Não é o único dominó que pode cair.
Se a exposição direta de bancos americanos à Grécia é mínima, as instituições financeiras dos Estados Unidos estão fortemente interligadas a grandes bancos europeus, os quais tem grandes investimentos nas nações mais fracas da Europa.
Por exemplo, os bancos portugueses devem 86 bilhões de dólares a bancos da Espanha, que por sua vez devem 238 bilhões a bancos alemães e 220 bilhões de dólares a bancos franceses.
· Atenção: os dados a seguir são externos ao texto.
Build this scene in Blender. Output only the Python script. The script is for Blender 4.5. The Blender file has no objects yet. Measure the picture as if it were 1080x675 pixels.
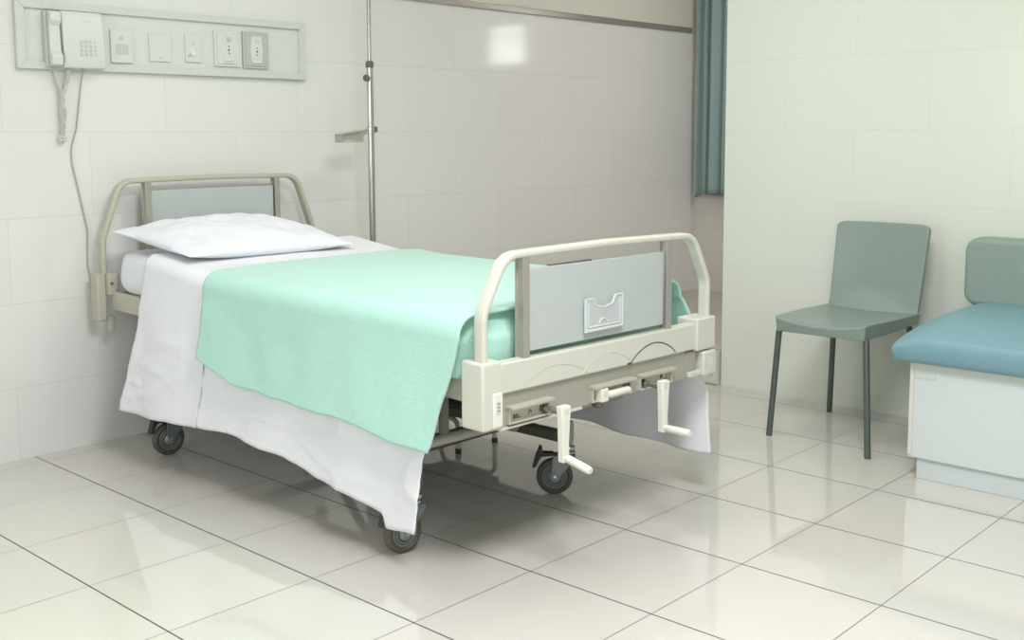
import bpy, bmesh, math, random
from mathutils import Vector, Matrix, noise
random.seed(7)
C = bpy.context.scene.collection
sc = bpy.context.scene
PI = math.pi

# ------------------------------------------------------------------ camera
def make_camera():
    f, cx, cy, yaw, pitch, roll = 1159.1371, 543.3006, 273.8614, .8278, .1135, -.0036
    cam = bpy.data.cameras.new('camera')
    o = bpy.data.objects.new('camera', cam); C.objects.link(o)
    cam.sensor_fit = 'HORIZONTAL'; cam.sensor_width = 36.0
    cam.lens = f / 1080 * 36
    cam.shift_x = (540 - cx) / 1080
    cam.shift_y = (cy - 337.5) / 1080
    c, s = math.cos(yaw), math.sin(yaw)
    fw = Vector((s*math.cos(pitch), c*math.cos(pitch), -math.sin(pitch)))
    r = Vector((c, -s, 0)); u = r.cross(fw)
    R = r*math.cos(roll) + u*math.sin(roll)
    U = -r*math.sin(roll) + u*math.cos(roll)
    m = Matrix((R, U, -fw)).transposed().to_4x4()
    m.translation = Vector((-1.3569, -2.0178, 1.2433))
    o.matrix_world = m
    cam.clip_start = .05
    sc.camera = o
make_camera()
sc.view_settings.view_transform = 'Standard'
sc.view_settings.look = 'None'
sc.view_settings.gamma = 1
sc.view_settings.use_curve_mapping = False
sc.view_settings.exposure = 0.0

# ------------------------------------------------------------------ world and lights
w = bpy.data.worlds.new('world'); sc.world = w; w.use_nodes = True
w.node_tree.nodes['Background'].inputs[0].default_value = (.95, 1, .97, 1)
w.node_tree.nodes['Background'].inputs[1].default_value = 10.0

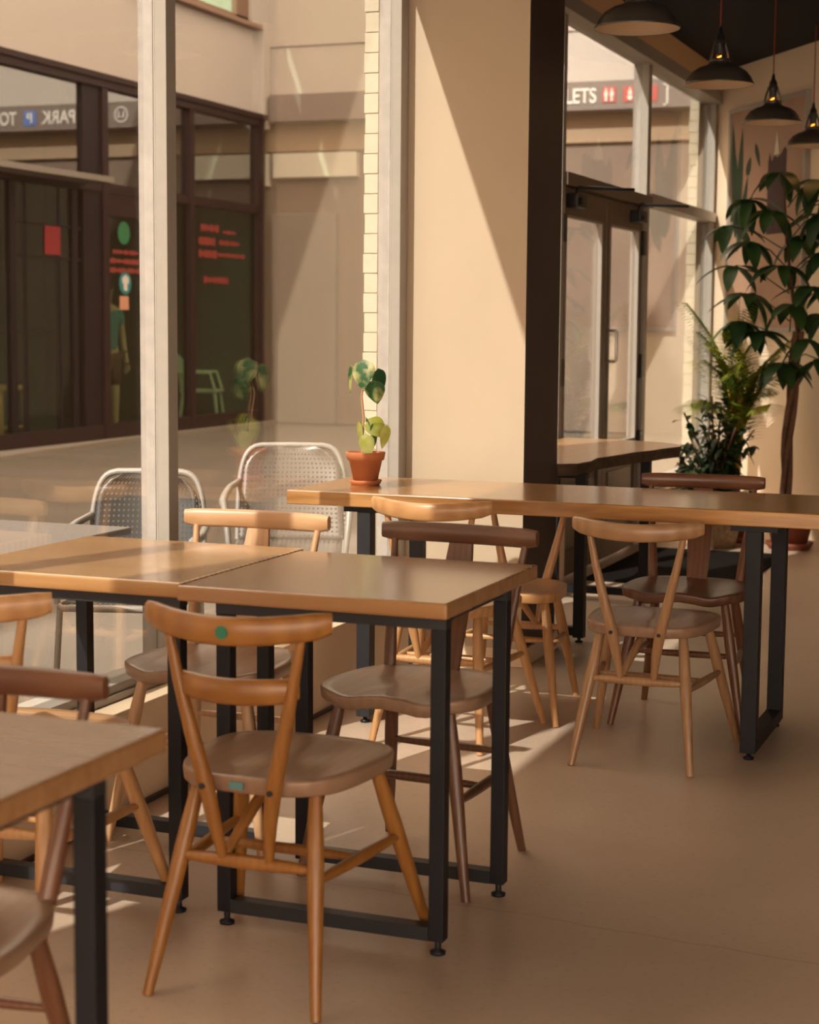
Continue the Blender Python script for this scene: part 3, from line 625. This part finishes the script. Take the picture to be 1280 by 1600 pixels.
mb.add(top+mid, [(i, n+i, n+(i+1) % n, (i+1) % n) for i in range(n)]); mb.add(mid+low, [(i, n+i, n+(i+1) % n, (i+1) % n) for i in range(n)], True); mb.add(low, [list(range(n))[::-1]])
mb.build('slab', [M_live, M_bark], lv)
for ly in (-0.59, 0.54):
    for lx in (-0.25, 0.195):
        g = MB().box(lx-0.022, lx+0.022, ly-0.022, ly+0.022, 0.022, 0.70).build('leg', M_black, lv); foot_disc(lx, ly, g)
    MB().box(-0.23, 0.175, ly-0.022, ly+0.022, 0.03, 0.065).build('floor_rail', M_black, lv)
    MB().box(-0.28, 0.22, ly-0.025, ly+0.025, 0.685, 0.702).build('top_rail', M_black, lv)

# ------------------------------------------------------------------ chairs
def leg_mb(p, q, r0=0.0125, r1=0.0175, r2=0.0105):
    p, q = V(p), V(q); pts = []; rr = []
    for k in range(10):
        t = k/9; pts.append(p.lerp(q, t)); rr.append(r0+(r1-r0)*math.sin(min(1, t/0.35)*PI/2) if t < 0.35 else r1+(r2-r1)*((t-0.35)/0.65)**1.1)
    return MB().tube(pts, rr, 14)
def spindle(p, q, r0, r1, n=14):
    p, q = V(p), V(q); return MB().tube([p.lerp(q, k/10) for k in range(11)], [r0+(r1-r0)*math.sin(PI*k/10)**0.8 if 0 < k < 10 else r0 for k in range(11)], n)
def seat_mesh(outline, ztop, thick, dish, front_wave=0.0, nr=9, fsign=1):
    # outline(theta) -> (x, y); rings from the centre out, rounded lip, flat underside
    mb = MB(); n = 56; rings = []
    def z_at(x, y, r):
        d = dish*(1-r**2)*(0.55+0.75*math.exp(-((abs(x)-0.085)/0.06)**2))
        return ztop-d-(front_wave*math.exp(-((abs(x)-0.10)/0.05)**2)*max(0, min(1, (y*fsign)/0.18)) if front_wave else 0)
    for i in range(nr+1):
        r = i/nr*0.975+0.001
        rings.append([(outline(2*PI*k/n)[0]*r, outline(2*PI*k/n)[1]*r, 0) for k in range(n)])
        rings[-1] = [(x, y, z_at(x, y, r)) for x, y, _ in rings[-1]]
    def ring(r, dz): return [(outline(2*PI*k/n)[0]*r, outline(2*PI*k/n)[1]*r, z_at(outline(2*PI*k/n)[0], outline(2*PI*k/n)[1], 1)+dz) for k in range(n)]
    rings += [ring(0.995, -0.003), ring(1.0, -0.008), ring(0.99, -thick+0.004), ring(0.97, -thick), ring(0.01, -thick)]
    vs = [p for r in rings for p in r]; fs = []
    for i in range(len(rings)-1):
        for k in range(n): fs.append((i*n+k, (i+1)*n+k, (i+1)*n+(k+1) % n, i*n+(k+1) % n))
    mb.add(vs, [f[::-1] for f in fs], True); return mb
def rail_mb(hw, yc, bow, z0, h_mid, h_end, thick=0.021, rise=0.0, nseg=16, tilt=0.0):
    # curved back rail: bows to -y in the middle (sign of bow), rounded section
    rings = []
    for k in range(nseg+1):
        a = -1+2*k/nseg; x = hw*a; y = yc-bow*(1-a*a); h = h_mid+(h_end-h_mid)*abs(a)**3; zb = z0+rise*a*a
        tx = V((hw, 2*bow*a, 0)).normalized(); nn = V((-tx.y, tx.x, 0)); t2 = thick/2; e_ = 0.0065
        if k in (0, nseg): h *= 0.82; zb += 0.006; t2 *= 0.8
        prof = [(-t2+e_, 0), (t2-e_, 0), (t2, e_), (t2, h-e_), (t2-e_, h), (-t2+e_, h), (-t2, h-e_), (-t2, e_)]
        rings.append([(x+nn.x*d+0, y+nn.y*d-tilt*(zz), zb+zz) for d, zz in prof])
    return MB().sweep(rings, True, True)
def v_chair(label, x, y, rz, mats, seatmat, two_rails=False, zs=1.0, sticker=False, group=None):    # back at -Y, faces +Y
    wz, wx = mats
    c = thing('cafe_chair', label, 'chair', (x, y, 0), rz, group); c.scale = (1, 1, zs)
    def outl(t):
        cx, sy = math.cos(t), math.sin(t); e_ = 2/3.4
        X = abs(cx)**e_*(1 if cx > 0 else -1); Y = abs(sy)**e_*(1 if sy > 0 else -1)
        return (X*(0.192+0.022*Y), Y*0.19+(0.008 if Y > 0 else 0)*(1-X*X))
    seat_mesh(outl, 0.438, 0.034, 0.012).build('seat', seatmat, c)
    yb = -0.205
    rail_mb(0.193, yb-0.0, 0.068, 0.708, 0.054, 0.048, rise=0.017).build('top_rail', wx, c)
    if two_rails: rail_mb(0.128, yb-0.002, 0.036, 0.590, 0.050, 0.044, 0.019, rise=0.008).build('lower_rail', wx, c)
    for s_ in (-1, 1):
        pts = [V((s_*0.142, yb-0.020, 0.735)), V((s_*0.122, yb-0.016, 0.63)), V((s_*0.099, yb-0.008, 0.53)), V((s_*0.073, yb+0.002, 0.425)), V((s_*0.060, yb+0.012, 0.35)), V((s_*0.050, yb+0.030, 0.272))]
        mb = MB().tube(pts, [0.009, 0.0115, 0.0145, 0.0165, 0.0145, 0.009], 14)
        bk = mb.build('back_stick', wz, c)
        MB().tube([(s_*0.072, yb-0.017, 0.420), (s_*0.072, yb-0.010, 0.420)], 0.006, 10).build('bolt', M_steel, bk)
        leg_mb((s_*0.125, -0.125, 0.412), (s_*0.180, -0.245, 0.0)).build('leg', wz, c)
        leg_mb((s_*0.150, 0.115, 0.412), (s_*0.230, 0.255, 0.0)).build('leg', wz, c)
        spindle((s_*0.150, -0.175, 0.245), (s_*0.185, 0.172, 0.245), 0.007, 0.0125).build('stretcher', wz, c)
    spindle((-0.145, -0.170, 0.265), (0.145, -0.170, 0.265), 0.008, 0.0145).build('stretcher', wz, c)
    spindle((-0.166, 0.0, 0.245), (0.166, 0.0, 0.245), 0.007, 0.0115).build('stretcher', wz, c)
    spindle((-0.01, -0.01, 0.412), (-0.05, -0.168, 0.272), 0.009, 0.012).build('brace', wz, c)
    if sticker:
        ym = yb-0.068-0.0105
        MB().tube([(0.004, ym+0.001, 0.734), (0.004, ym-0.0015, 0.734)], 0.0125, 24).build('sticker', plain('green dot', (0.02, 0.16, 0.085), 0.5), c, 'round green sticker')
        MB().box(0.004-0.03, 0.004+0.0, -0.196, -0.1925, 0.414, 0.428).build('seat_tag', plain('teal tag', (0.10, 0.24, 0.24), 0.5), c, 'small worn teal tag')
    return c
def splat_chair(label, x, y, rz, mats, seatmat, zs=1.0, group=None):     # back at +Y, faces -Y
    wz, wx = mats
    c = thing('cafe_chair', label, 'chair', (x, y, 0), rz, group); c.scale = (1, 1, zs)
    def outl(t):
        cx, sy = math.cos(t), math.sin(t); e_ = 2/3.2
        X = abs(cx)**e_*(1 if cx > 0 else -1); Y = abs(sy)**e_*(1 if sy > 0 else -1)
        return (X*(0.203-0.018*Y), Y*0.195)
    seat_mesh(outl, 0.450, 0.032, 0.012, 0.012, fsign=-1).build('seat', seatmat, c)
    rail_mb(0.212, 0.240, -0.018, 0.748, 0.048, 0.046, 0.022).build('top_rail', wx, c)
    for s_ in (-1, 1):
        p, q = V((s_*0.178, 0.244, 0.755)), V((s_*0.148, 0.155, 0.438))
        MB().tube([p.lerp(q, k/6) for k in range(7)], [0.0085, 0.0095, 0.011, 0.0125, 0.0145, 0.016, 0.0155], 14).build('back_stick', wz, c)
        leg_mb((s_*0.140, -0.125, 0.422), (s_*0.215, -0.190, 0.0)).build('leg', wz, c)
        leg_mb((s_*0.130, 0.135, 0.422), (s_*0.185, 0.235, 0.0)).build('leg', wz, c)
        spindle((s_*0.177, -0.157, 0.215), (s_*0.165, 0.187, 0.215), 0.007, 0.0125).build('stretcher', wz, c)
    spindle((-0.172, 0.0, 0.216), (0.172, 0.0, 0.216), 0.007, 0.0115).build('stretcher', wz, c)
    spindle((-0.152, 0.168, 0.26), (0.152, 0.168, 0.26), 0.007, 0.0105).build('stretcher', wz, c)
    rings = []
    for k in range(11):
        t = k/10; z = 0.758+(0.375-0.758)*t; y = 0.262+(0.150-0.262)*t; hw = 0.030+0.011*math.sin(min(1, t/0.45)*PI/2) if t < 0.45 else 0.041-0.010*(t-0.45)/0.55
        rings.append([(-hw, y-0.006, z), (hw, y-0.006, z), (hw, y+0.006, z), (-hw, y+0.006, z)])
    MB().sweep(rings, True, False).build('splat', wz, c)
    return c
v_chair('orange beech chair with two curved rails and a green dot, backed toward the camera', -1.478, 3.137, 0.005, CM_orange, M_seatbrown, True, 1.007, True)
v_chair('tan single rail chair with V back before the right end of the long table', -1.203, 5.187, 0.011, CM_tan, M_seatbrown, False, 0.969)
v_chair('sunlit honey chair with thick curved rail nearest the potted plant', -1.848, 5.190, -0.004, CM_honey, CM_honey[1], False, 1.01)
v_chair('V backed chair tucked in beyond the long table, its rail hidden by the tabletop', -1.80, 5.640, PI+0.04, CM_honey, CM_honey[1], False, 0.97)
v_chair('two railed sunlit chair at the left edge, before the pale window table', -2.086, 3.122, 0.04, CM_honey, CM_light[1], True, 1.01)
splat_chair('dark walnut chair with a broad central splat behind the brown square table', -1.462, 3.853, -0.07, CM_walnut, M_seatbrown, 1.02)
splat_chair('light beech chair with flat straight rail behind the pale window table', -2.044, 3.933, 0.02, CM_light, M_seatbrown, 1.018)
splat_chair('red brown chair with straight rail on the far side of the long table', -1.20, 5.706, 0.04, CM_red, CM_walnut[1], 1.008)
splat_chair('dark chair behind the lower left table, its thick rail rising over the tabletop', -1.577, 2.05, 0.12, CM_red, M_seatbrown, 0.965)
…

Os bancos americanos também controlam grande quantidade de dívida de bancos espanhóis, cerca de 200 bilhões de dólares, de acordo com o Banco de International Settlements, uma organização global que serve a bancos centrais.
Além disso, os formuladores das políticas financeiras se encontram quase sem armas em seu arsenal.
Depois de emprestar trilhões para estimular suas economias e acabar com as preocupações de crédito durante a última onda de medo no fim de 2008 e início de 2009, os governos não podem emprestar outros trilhões sem causar inflação e atropelar outros emprestadores, como indivíduos e companhias. As taxas de juros de curto prazo, próximas de zero nos Estados Unidos, não podem mais ser reduzidas. E passos vitais como o aumento de impostos ou corte de investimentos poderiam atrapalhar o início da recuperação econômica do norte da Europa e piorar a situação de economias em dificuldades como a da Espanha, onde o desemprego recentemente ultrapassou 20%.
Com a exceção dos tempos de guerra, “as finanças públicas da maioria dos países industriais avançados estão em estado pior hoje do que em qualquer outro período desde a revolução industrial”, Willem Buiter, o principal economista do Citibank, escreveu em um relatório recente.
“Restaurar o equilíbrio financeiro vai emperrar o crescimento por muitos anos”.